Quote all of the data that follows exactly as written, skipping the images.

── SUPPLIED INFORMATION

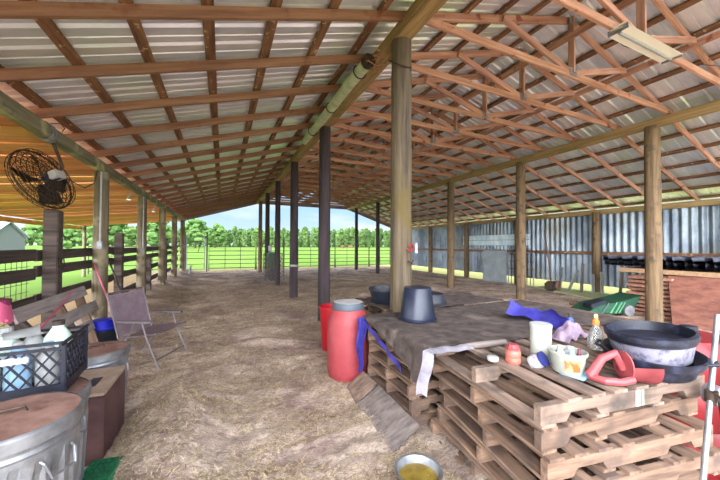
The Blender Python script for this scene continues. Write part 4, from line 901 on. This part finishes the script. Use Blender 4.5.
MB().cone((10.35, 7.0, .2), (10.95, 7.65, 2.1), .022, seg=8).obj('handle', mat('brown_handle', (110, 74, 58), .6), t); MB().box((10.33, 6.97, .16), (.05, .26, .3), rot=Euler((0, .3, .4)).to_matrix()).obj('blade', dark_m, t)
t = thing('engine_part', 'dark lump of machinery at the foot of the leaning tool', 'machinery', (9.95, 6.75, 0), .3)
MB().box((0, 0, .18), (.35, .3, .3), bev=.05).obj('block', dark_m, t); MB().lathe([(.05, -.04), (.15, -.04), (.15, .04), (.05, .04)], (.05, -.2, .22), seg=18, rot=Matrix.Rotation(PI/2, 3, 'X')).obj('wheel', rust, t)
o = MB().prism([(10.3, 7.6, .0), (10.9, 7.6, 0), (10.9, 5.2, 0), (9.4, 5.1, 0)], (0, 0, .04)).obj('sheet_strip', mat('pale_green_sheet', (196, 204, 150), .7)); tag(o, 'long pale green strip of sheet lying on the ground by the wall', 'strip')
# planks leaning by wall post
for i, (y, h, dx, dy, m_) in enumerate([(6.85, .78, .2, .05, galv), (6.55, .72, .15, -.2, white_p), (6.15, .95, .1, .0, grey_w), (5.80, .62, .2, .12, white_p), (5.55, .70, .15, .10, cream_p), (5.1, .75, .12, .0, grey_w), (4.8, .66, .15, .05, grey_w)]):
    o = board('plank', (10.55, y, .02), (10.55+dx, y+dy, h), .025, .13, m_, up=(1, 0, 0))
    tag(o, ['grey plank left of the thick wall post', 'white plank tilted against the thick wall post', 'tall pale plank on the thick wall post', 'narrow white plank tilted left right of the wall post', 'narrow cream plank right of the wall post', 'grey plank leaning by the green cart, left one', 'grey plank leaning by the green cart, right one'][i], 'plank')
# green cart tipped
t = thing('garden_cart', 'dark green tipped garden cart with pale stripes before the metal wall', 'cart', (7.80, 4.05, 0), math.radians(-24))
t.scale = (.88, .9, .95)
MB().prism([(-.62, -.22, .06), (.45, -.22, .05), (.72, -.22, .46), (.30, -.22, .34), (-.35, -.22, .22)], (0, .62, 0)).obj('tray', green_cart, t)
for x in (.02, .14, .22): MB().bar((x-.08, -.232, .06), (x+.08, -.232, .31), .012, .03, up=(0, 1, 0)).obj('stripe', mat('pale_green_stripe', (120, 190, 140), .5), t)
MB().bar((-.28, -.235, .04), (-.10, -.235, .30), .014, .03, up=(0, 1, 0)).obj('strut', galv, t)
MB().lathe([(0, -.04), (.12, -.04), (.13, 0), (.12, .04), (0, .04)], (.36, -.26, .13), seg=24, rot=Matrix.Rotation(PI/2, 3, 'X')).obj('wheel', dull, t)
MB().tube([(-.62, -.2, .1), (-.8, -.15, .05), (-.95, .05, .05), (-.6, .3, .08)], .025).obj('handle', dark_m, t); MB().box((-.35, -.1, .26), (.4, .3, .1), rot=Euler((0, -.3, 0)).to_matrix(), bev=.02).obj('lid', black_p, t)
# stacked lumber
SX, SY = 8.75, 3.50
for k in range(10):
    x = SX+random.uniform(-.05, .05)
    for j in range(2):
        o = board('timber', (x-.42+random.uniform(-.05, .05), SY-.20+j*.42, .045+k*.086), (x+1.2, SY-.20+j*.42, .045+k*.086), .36, .055, brick_w)
        tag(o, 'reddish timber stacked behind the right post, '+('near' if j == 0 else 'far')+' piece of '+ORD[k]+' layer', 'timber', 'timbers stacked by the right post')
# black corrugated stack on top
for k in range(4):
    mb = MB(); 
    Q2 = []
    yy = 2.0; 
    while yy < 4.4: Q2 += [(yy, 0), (yy+.07, 0), (yy+.09, .075), (yy+.19, .075), (yy+.21, 0)]; yy += .30
    A = [mb.b.verts.new((8.85-.03*k, y, h)) for y, h in Q2]; B = [mb.b.verts.new((10.4-.02*k, y, h)) for y, h in Q2]
    fs = [mb.b.faces.new((A[i], A[i+1], B[i+1], B[i])) for i in range(len(Q2)-1)]; bmesh.ops.solidify(mb.b, geom=fs, thickness=.02)
    o = mb.obj('corrugated_sheet', (mat('black_sheet', (20, 20, 32), .3, .3, c2=(40, 40, 58), scale=(5, 5, 5)), mat('grey_sheet_edge', (110, 112, 130), .35, .3, c2=(150, 150, 164), scale=(5, 5, 5)))[k % 2]); o.location = (0, 0, 1.04+.055*k); tag(o, ['lowest', 'second', 'third', 'topmost'][k]+' corrugated sheet of the dark pile stacked above the plywood at right', 'sheet')
o = MB().box((9.6, 3.05, .94), (1.5, 2.5, .10), bev=.01).obj('rack_shelf', mat('shelf_wood', (150, 116, 86), .7, c2=(180, 146, 112), scale=GX)); tag(o, 'wooden shelf carrying the black corrugated sheets', 'shelf')
for x, y in ((9.0, 2.0), (10.2, 2.0), (10.2, 4.1), (9.6, 4.1)): 
    o = MB().box((x, y, .44), (.09, .09, .89)).obj('shelf_post', brick_w); tag(o, 'square wooden leg of the shelf behind the plywood, '+('nearest, by the timber stack' if (x, y) == (9.0, 2.0) else 'near, against the wall side' if y == 2.0 else 'far, against the wall side' if x == 10.2 else 'far, on the barn side'), 'leg')
o = MB().prism([(7.78, 2.92, .0), (8.2, 1.5, 0), (8.85, 1.75, .90), (8.42, 3.22, .90)], (.02, .01, .0)).obj('plywood_sheet', ply_w); tag(o, 'large red brown plywood sheet leaning at the right', 'plywood')
o = MB().box((0, 0, 0), (.012, .28, .26)).obj('notice', mat('faded_notice', (196, 180, 186), .7, c2=(160, 130, 130), scale=(14, 14, 14))); o.location = (8.22, 2.20, .40); o.rotation_euler = (0, .62, .30); tag(o, 'faded white paper stuck on the plywood sheet', 'paper')
for i, (x, y) in enumerate([(8.2, 4.9)]):
    o = MB().box((x, y, .05), (.3, .2, .08), bev=.02).obj('feed_block', pallet_w); tag(o, 'low wooden block on the hay behind the cart', 'block')
for p_ in (pA, pB):
    pass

────

IN RESPONSE:
The Blender Python script for this scene continues. Write part 4, from line 901 on. This part finishes the script. Use Blender 4.5.
MB().cone((10.35, 7.0, .2), (10.95, 7.65, 2.1), .022, seg=8).obj('handle', mat('brown_handle', (110, 74, 58), .6), t); MB().box((10.33, 6.97, .16), (.05, .26, .3), rot=Euler((0, .3, .4)).to_matrix()).obj('blade', dark_m, t)
t = thing('engine_part', 'dark lump of machinery at the foot of the leaning tool', 'machinery', (9.95, 6.75, 0), .3)
MB().box((0, 0, .18), (.35, .3, .3), bev=.05).obj('block', dark_m, t); MB().lathe([(.05, -.04), (.15, -.04), (.15, .04), (.05, .04)], (.05, -.2, .22), seg=18, rot=Matrix.Rotation(PI/2, 3, 'X')).obj('wheel', rust, t)
o = MB().prism([(10.3, 7.6, .0), (10.9, 7.6, 0), (10.9, 5.2, 0), (9.4, 5.1, 0)], (0, 0, .04)).obj('sheet_strip', mat('pale_green_sheet', (196, 204, 150), .7)); tag(o, 'long pale green strip of sheet lying on the ground by the wall', 'strip')
# planks leaning by wall post
for i, (y, h, dx, dy, m_) in enumerate([(6.85, .78, .2, .05, galv), (6.55, .72, .15, -.2, white_p), (6.15, .95, .1, .0, grey_w), (5.80, .62, .2, .12, white_p), (5.55, .70, .15, .10, cream_p), (5.1, .75, .12, .0, grey_w), (4.8, .66, .15, .05, grey_w)]):
    o = board('plank', (10.55, y, .02), (10.55+dx, y+dy, h), .025, .13, m_, up=(1, 0, 0))
    tag(o, ['grey plank left of the thick wall post', 'white plank tilted against the thick wall post', 'tall pale plank on the thick wall post', 'narrow white plank tilted left right of the wall post', 'narrow cream plank right of the wall post', 'grey plank leaning by the green cart, left one', 'grey plank leaning by the green cart, right one'][i], 'plank')
# green cart tipped
t = thing('garden_cart', 'dark green tipped garden cart with pale stripes before the metal wall', 'cart', (7.80, 4.05, 0), math.radians(-24))
t.scale = (.88, .9, .95)
MB().prism([(-.62, -.22, .06), (.45, -.22, .05), (.72, -.22, .46), (.30, -.22, .34), (-.35, -.22, .22)], (0, .62, 0)).obj('tray', green_cart, t)
for x in (.02, .14, .22): MB().bar((x-.08, -.232, .06), (x+.08, -.232, .31), .012, .03, up=(0, 1, 0)).obj('stripe', mat('pale_green_stripe', (120, 190, 140), .5), t)
MB().bar((-.28, -.235, .04), (-.10, -.235, .30), .014, .03, up=(0, 1, 0)).obj('strut', galv, t)
MB().lathe([(0, -.04), (.12, -.04), (.13, 0), (.12, .04), (0, .04)], (.36, -.26, .13), seg=24, rot=Matrix.Rotation(PI/2, 3, 'X')).obj('wheel', dull, t)
MB().tube([(-.62, -.2, .1), (-.8, -.15, .05), (-.95, .05, .05), (-.6, .3, .08)], .025).obj('handle', dark_m, t); MB().box((-.35, -.1, .26), (.4, .3, .1), rot=Euler((0, -.3, 0)).to_matrix(), bev=.02).obj('lid', black_p, t)
# stacked lumber
SX, SY = 8.75, 3.50
for k in range(10):
    x = SX+random.uniform(-.05, .05)
    for j in range(2):
        o = board('timber', (x-.42+random.uniform(-.05, .05), SY-.20+j*.42, .045+k*.086), (x+1.2, SY-.20+j*.42, .045+k*.086), .36, .055, brick_w)
        tag(o, 'reddish timber stacked behind the right post, '+('near' if j == 0 else 'far')+' piece of '+ORD[k]+' layer', 'timber', 'timbers stacked by the right post')
# black corrugated stack on top
for k in range(4):
    mb = MB(); 
    Q2 = []
    yy = 2.0; 
    while yy < 4.4: Q2 += [(yy, 0), (yy+.07, 0), (yy+.09, .075), (yy+.19, .075), (yy+.21, 0)]; yy += .30
    A = [mb.b.verts.new((8.85-.03*k, y, h)) for y, h in Q2]; B = [mb.b.verts.new((10.4-.02*k, y, h)) for y, h in Q2]
    fs = [mb.b.faces.new((A[i], A[i+1], B[i+1], B[i])) for i in range(len(Q2)-1)]; bmesh.ops.solidify(mb.b, geom=fs, thickness=.02)
    o = mb.obj('corrugated_sheet', (mat('black_sheet', (20, 20, 32), .3, .3, c2=(40, 40, 58), scale=(5, 5, 5)), mat('grey_sheet_edge', (110, 112, 130), .35, .3, c2=(150, 150, 164), scale=(5, 5, 5)))[k % 2]); o.location = (0, 0, 1.04+.055*k); tag(o, ['lowest', 'second', 'third', 'topmost'][k]+' corrugated sheet of the dark pile stacked above the plywood at right', 'sheet')
o = MB().box((9.6, 3.05, .94), (1.5, 2.5, .10), bev=.01).obj('rack_shelf', mat('shelf_wood', (150, 116, 86), .7, c2=(180, 146, 112), scale=GX)); tag(o, 'wooden shelf carrying the black corrugated sheets', 'shelf')
for x, y in ((9.0, 2.0), (10.2, 2.0), (10.2, 4.1), (9.6, 4.1)): 
    o = MB().box((x, y, .44), (.09, .09, .89)).obj('shelf_post', brick_w); tag(o, 'square wooden leg of the shelf behind the plywood, '+('nearest, by the timber stack' if (x, y) == (9.0, 2.0) else 'near, against the wall side' if y == 2.0 else 'far, against the wall side' if x == 10.2 else 'far, on the barn side'), 'leg')
o = MB().prism([(7.78, 2.92, .0), (8.2, 1.5, 0), (8.85, 1.75, .90), (8.42, 3.22, .90)], (.02, .01, .0)).obj('plywood_sheet', ply_w); tag(o, 'large red brown plywood sheet leaning at the right', 'plywood')
o = MB().box((0, 0, 0), (.012, .28, .26)).obj('notice', mat('faded_notice', (196, 180, 186), .7, c2=(160, 130, 130), scale=(14, 14, 14))); o.location = (8.22, 2.20, .40); o.rotation_euler = (0, .62, .30); tag(o, 'faded white paper stuck on the plywood sheet', 'paper')
for i, (x, y) in enumerate([(8.2, 4.9)]):
    o = MB().box((x, y, .05), (.3, .2, .08), bev=.02).obj('feed_block', pallet_w); tag(o, 'low wooden block on the hay behind the cart', 'block')
for p_ in (pA, pB):
    pass